The Rotation: Blight Spreads Through the NBA

The Rotation is a weekly study on the NBA by one of our All-Star voices. In rotation this week is Tom Ziller.

This weekend's historically bad matchup between the Wizards and Thunder stood on its own awful pedestal while telling a really depressing truth about today's NBA: there are a bunch of really bad teams in the league.

For some of these teams, the depths are only a brief stop on the path to regained greatness. But for others, the stench of the blighted air they inhabit threatens to stick long after the current draft class matures and the Summer of 2010 passes.

For these -- the NBA's Bleak -- no days look bright. Which teams do I speak of? Follow us into the future, after the jump.

When you think of utter hopelessness in the NBA today, Oklahoma City surely comes to mind. The team's record is horrific. I mean, maybe the Detroit Lions have softened the string of utter failure to our cynical eyes. But three wins, 29 losses ... that will almost always be hilarious to the neutral party. Whether justice to the jilted, brown grass to the fellow sufferer or simple joke, the Thunder have become a complete laughingstock. You feel silly for even looking for the bright side.

But you can't tell me there isn't hope there. The truly bad in the NBA can offer one concession to fans: hope for a better tomorrow. In this league, that is fulfilled by youth. Oklahoma City has loads of youth: Kevin Durant, Jeff Green and Russell Westbrook ... all kids, and all starters right now. OKC owns roughly two dozen draft picks to spend the next two Junes. Take away Joe Smith and Earl Watson, and you've basically got a college team.

This is where we turn to our main subject, a bad team without much hope, by my count the Bleakest Team in the NBA: the Charlotte Bobcats.

Hope can be split three ways: performance, potential and assets. Performance is a measure of how current players are faring. Potential is a prediction of how well current players will play in the future. Assets figure in how the team might change, by trade or free agent acquisition or draft.

Charlotte isn't as bad as OKC today; the Bobcats sit at 11-20, a longshot for the playoffs in the top-heavy East. This isn't a terrible surprise as Charlotte has yet to win more than 33 games in a season. The corner always seems to be, well, around the corner. But the 'Cats never make it, and it's apparent this won't be the year either.

That's all fine, of course: 13 other teams won't be making the postseason, and a good half-dozen should finish with a worse record than Charlotte.
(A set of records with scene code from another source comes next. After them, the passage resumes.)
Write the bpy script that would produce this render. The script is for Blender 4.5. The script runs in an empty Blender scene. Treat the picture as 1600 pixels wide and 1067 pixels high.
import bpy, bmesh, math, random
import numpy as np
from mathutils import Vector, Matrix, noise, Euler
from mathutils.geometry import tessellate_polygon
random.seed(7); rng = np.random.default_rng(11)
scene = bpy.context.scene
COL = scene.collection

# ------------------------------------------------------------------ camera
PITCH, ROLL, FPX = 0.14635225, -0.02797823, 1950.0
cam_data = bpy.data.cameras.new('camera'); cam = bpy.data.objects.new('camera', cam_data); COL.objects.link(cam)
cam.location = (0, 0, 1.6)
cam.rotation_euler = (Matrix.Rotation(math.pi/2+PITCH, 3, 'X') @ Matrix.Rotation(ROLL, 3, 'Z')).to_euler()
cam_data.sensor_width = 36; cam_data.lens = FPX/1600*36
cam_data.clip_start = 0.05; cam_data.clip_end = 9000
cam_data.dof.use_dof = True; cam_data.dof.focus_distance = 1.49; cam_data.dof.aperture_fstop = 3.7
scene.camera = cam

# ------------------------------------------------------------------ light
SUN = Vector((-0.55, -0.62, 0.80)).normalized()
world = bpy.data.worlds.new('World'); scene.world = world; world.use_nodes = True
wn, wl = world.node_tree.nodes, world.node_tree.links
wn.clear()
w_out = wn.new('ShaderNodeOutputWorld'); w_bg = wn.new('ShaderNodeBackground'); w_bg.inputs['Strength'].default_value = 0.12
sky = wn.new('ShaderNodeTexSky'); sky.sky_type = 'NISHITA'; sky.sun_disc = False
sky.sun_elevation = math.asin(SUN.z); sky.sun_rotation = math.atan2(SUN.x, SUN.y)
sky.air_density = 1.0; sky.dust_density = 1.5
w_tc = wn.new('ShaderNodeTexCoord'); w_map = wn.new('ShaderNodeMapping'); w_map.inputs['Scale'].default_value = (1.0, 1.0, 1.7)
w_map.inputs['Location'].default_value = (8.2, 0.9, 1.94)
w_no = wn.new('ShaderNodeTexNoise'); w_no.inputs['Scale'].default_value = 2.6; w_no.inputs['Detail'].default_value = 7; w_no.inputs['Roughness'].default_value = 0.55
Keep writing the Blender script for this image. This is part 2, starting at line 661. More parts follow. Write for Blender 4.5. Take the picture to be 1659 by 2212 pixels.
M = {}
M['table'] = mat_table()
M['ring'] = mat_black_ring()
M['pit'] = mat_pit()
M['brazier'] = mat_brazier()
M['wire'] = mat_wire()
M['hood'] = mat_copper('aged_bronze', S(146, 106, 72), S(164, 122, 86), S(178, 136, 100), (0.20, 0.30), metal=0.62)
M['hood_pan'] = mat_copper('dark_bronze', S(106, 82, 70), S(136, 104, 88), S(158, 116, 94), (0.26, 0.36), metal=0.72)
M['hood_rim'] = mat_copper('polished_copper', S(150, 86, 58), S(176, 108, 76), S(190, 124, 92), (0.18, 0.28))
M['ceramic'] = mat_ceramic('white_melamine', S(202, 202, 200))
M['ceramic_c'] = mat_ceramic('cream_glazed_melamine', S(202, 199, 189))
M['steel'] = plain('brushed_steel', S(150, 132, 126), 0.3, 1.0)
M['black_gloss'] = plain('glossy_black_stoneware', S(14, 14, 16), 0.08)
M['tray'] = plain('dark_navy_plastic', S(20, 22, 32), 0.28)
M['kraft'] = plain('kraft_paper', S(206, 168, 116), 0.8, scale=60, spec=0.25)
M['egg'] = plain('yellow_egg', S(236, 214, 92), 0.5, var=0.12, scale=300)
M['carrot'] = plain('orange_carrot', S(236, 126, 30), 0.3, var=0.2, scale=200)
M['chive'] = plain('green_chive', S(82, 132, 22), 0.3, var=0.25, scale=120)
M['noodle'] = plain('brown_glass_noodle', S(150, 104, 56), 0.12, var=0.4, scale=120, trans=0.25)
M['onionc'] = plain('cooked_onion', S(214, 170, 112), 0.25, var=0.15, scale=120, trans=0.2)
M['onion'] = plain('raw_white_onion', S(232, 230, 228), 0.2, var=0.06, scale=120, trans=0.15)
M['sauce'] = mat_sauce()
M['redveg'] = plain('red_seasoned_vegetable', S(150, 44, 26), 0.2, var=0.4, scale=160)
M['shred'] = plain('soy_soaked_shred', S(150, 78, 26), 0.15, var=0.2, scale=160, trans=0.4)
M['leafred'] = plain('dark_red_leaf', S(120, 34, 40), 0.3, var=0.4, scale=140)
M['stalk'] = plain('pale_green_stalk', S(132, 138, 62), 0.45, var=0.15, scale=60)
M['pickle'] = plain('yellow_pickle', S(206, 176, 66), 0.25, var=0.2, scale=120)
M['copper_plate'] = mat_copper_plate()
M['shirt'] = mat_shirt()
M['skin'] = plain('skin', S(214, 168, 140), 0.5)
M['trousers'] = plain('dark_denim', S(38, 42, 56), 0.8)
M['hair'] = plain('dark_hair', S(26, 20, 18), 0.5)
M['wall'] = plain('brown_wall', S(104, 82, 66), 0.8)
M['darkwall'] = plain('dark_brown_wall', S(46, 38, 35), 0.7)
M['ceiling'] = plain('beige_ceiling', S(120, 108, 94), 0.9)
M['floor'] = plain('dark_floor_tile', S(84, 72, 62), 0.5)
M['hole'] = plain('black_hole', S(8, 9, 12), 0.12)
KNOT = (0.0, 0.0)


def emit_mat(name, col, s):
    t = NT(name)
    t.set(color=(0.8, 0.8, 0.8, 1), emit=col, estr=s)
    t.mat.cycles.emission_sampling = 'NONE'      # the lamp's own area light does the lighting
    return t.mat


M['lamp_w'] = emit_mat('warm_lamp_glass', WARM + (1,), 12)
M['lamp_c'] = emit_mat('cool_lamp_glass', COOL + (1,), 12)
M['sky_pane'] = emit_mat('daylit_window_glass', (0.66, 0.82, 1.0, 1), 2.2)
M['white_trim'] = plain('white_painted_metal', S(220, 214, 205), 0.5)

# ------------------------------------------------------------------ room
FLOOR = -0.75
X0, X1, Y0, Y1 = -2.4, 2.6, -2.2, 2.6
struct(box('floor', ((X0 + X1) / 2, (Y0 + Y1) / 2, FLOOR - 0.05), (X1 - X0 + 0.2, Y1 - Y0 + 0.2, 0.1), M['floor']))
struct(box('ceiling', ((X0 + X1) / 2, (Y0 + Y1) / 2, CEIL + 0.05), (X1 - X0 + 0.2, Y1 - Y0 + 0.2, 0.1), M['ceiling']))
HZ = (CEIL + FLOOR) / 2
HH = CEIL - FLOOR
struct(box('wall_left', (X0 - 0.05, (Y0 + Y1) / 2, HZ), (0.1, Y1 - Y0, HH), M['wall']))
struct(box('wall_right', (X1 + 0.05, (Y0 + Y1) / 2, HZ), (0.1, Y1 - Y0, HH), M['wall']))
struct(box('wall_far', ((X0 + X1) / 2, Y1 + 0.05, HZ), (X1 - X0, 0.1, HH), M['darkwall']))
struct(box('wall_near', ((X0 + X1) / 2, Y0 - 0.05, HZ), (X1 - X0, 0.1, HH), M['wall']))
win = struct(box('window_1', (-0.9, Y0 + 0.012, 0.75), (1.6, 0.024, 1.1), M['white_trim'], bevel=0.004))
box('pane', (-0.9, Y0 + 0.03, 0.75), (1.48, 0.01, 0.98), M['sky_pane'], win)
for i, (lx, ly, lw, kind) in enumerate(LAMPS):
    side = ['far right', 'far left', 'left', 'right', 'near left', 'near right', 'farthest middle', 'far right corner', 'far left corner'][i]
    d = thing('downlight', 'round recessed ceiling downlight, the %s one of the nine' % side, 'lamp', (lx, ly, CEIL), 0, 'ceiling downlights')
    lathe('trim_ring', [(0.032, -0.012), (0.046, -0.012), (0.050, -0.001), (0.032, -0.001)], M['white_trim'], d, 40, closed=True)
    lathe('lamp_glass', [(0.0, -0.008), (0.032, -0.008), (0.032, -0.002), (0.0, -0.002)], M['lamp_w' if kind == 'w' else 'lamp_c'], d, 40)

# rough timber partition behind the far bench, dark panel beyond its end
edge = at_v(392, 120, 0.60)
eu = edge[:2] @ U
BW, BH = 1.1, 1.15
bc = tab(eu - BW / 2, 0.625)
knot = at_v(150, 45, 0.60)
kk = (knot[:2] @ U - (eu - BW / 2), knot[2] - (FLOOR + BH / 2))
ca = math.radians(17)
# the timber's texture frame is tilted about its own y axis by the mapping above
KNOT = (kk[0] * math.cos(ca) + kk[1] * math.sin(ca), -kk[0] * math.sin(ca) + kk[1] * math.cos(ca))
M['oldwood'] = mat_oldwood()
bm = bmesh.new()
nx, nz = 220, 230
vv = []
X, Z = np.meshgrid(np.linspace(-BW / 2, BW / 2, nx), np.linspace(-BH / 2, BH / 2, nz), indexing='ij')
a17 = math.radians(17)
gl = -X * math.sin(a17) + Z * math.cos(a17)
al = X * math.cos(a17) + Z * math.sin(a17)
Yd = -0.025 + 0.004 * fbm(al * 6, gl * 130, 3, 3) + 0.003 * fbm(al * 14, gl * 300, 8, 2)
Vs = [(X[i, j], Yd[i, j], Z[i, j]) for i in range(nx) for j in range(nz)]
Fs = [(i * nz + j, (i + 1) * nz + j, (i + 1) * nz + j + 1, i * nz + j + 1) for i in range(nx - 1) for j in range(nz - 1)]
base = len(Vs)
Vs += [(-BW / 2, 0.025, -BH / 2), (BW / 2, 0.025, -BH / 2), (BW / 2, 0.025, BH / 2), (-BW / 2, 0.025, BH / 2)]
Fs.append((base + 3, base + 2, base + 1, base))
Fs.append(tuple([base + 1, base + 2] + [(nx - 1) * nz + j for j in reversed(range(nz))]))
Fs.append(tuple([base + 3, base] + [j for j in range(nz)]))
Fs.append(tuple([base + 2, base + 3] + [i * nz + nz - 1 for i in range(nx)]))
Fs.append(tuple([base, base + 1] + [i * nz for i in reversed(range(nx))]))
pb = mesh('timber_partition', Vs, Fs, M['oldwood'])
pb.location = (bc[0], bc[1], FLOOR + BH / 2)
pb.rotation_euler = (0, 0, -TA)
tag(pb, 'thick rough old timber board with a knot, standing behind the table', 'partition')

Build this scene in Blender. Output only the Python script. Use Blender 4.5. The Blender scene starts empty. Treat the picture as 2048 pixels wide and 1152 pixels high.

But those teams have hope, in the form of potential and assets. The Bobcats have so little potential to grow or assets to improve with that the franchise's condition strikes you as unreal. How can a team get so barren?

Charlotte has two players under the age of 23: D.J. Augustin and Alexis Ajinca. Augustin looks like a solid young point guard, a potential career starter in the mold of Terrell Brandon. He doesn't look to become a superstar some day, but he's only 21 and Larry Brown's a fine teacher. Who knows? Maybe Augustin reaches a Devin Harris level. Ajinca, on the other hand, has looked nothing but lost in sparse minutes in preseason, summer league or the regular season. Becoming a rotation player would be a small miracle.

That's it. Every other rotation player for Charlotte is at least 24 years old. Emeka Okafor, Boris Diaw and Gerald Wallace are 26 and near their projected peak; Adam Morrison, Sean May and Raymond Felton are already 24 and not exactly setting the world ablaze. Not a whole lot of potential for in-house improvement here. And the team is 11-20.

But what about assets? Surely the perennially cheap Bobcats can expect to be players in free agent classes to come, yes? Wrong. Only seven teams have more salary cap space consumed in the vital Summer of '10. Even if Charlotte believed itself to be a player in '10, it won't have the cap space! Again, this is an 11-20 team with almost no youth to speak of.

Other teams register as bleak, sure. My beloved Kings have spun their tires all season, with Spencer Hawes and Jason Thompson looking tragically mortal, Kevin Martin invisible in injury, and the supposed trade chips undesired. Washington features a roster that couldn't touch Boston or Cleveland at full health, a franchise-wide lack of aim and no cap space in sight.

Golden State's power struggle remains more interesting than the disjointed on-court product, despite the promise of Ellis-Biedrins-Randolph-Wright. The Clippers have a crew of players that don't want to be there, and Minnesota has more question marks than the Riddler. New York has one basket for all its eggs and no guarantee. Even Phoenix and Dallas lack solid bases a year or two out, despite strong current performance.

But in the end, nothing can touch Charlotte. Its front office org chart a brain-teaser, its roster a bad bouillabaisse recipe, there is literally no hope for the team, lest Wallace, Diaw and Okafor take it by its balls and ride Larry Brown to the promised land. Weirder things have happened, and I'm rooting for the 'Cats. But it's all so implausible, just a dream amid the squalor.

To be bad is to fail right now. But to be hopeless is to be set up for failure tomorrow and the next day. That's the difference between Charlotte and everyone else.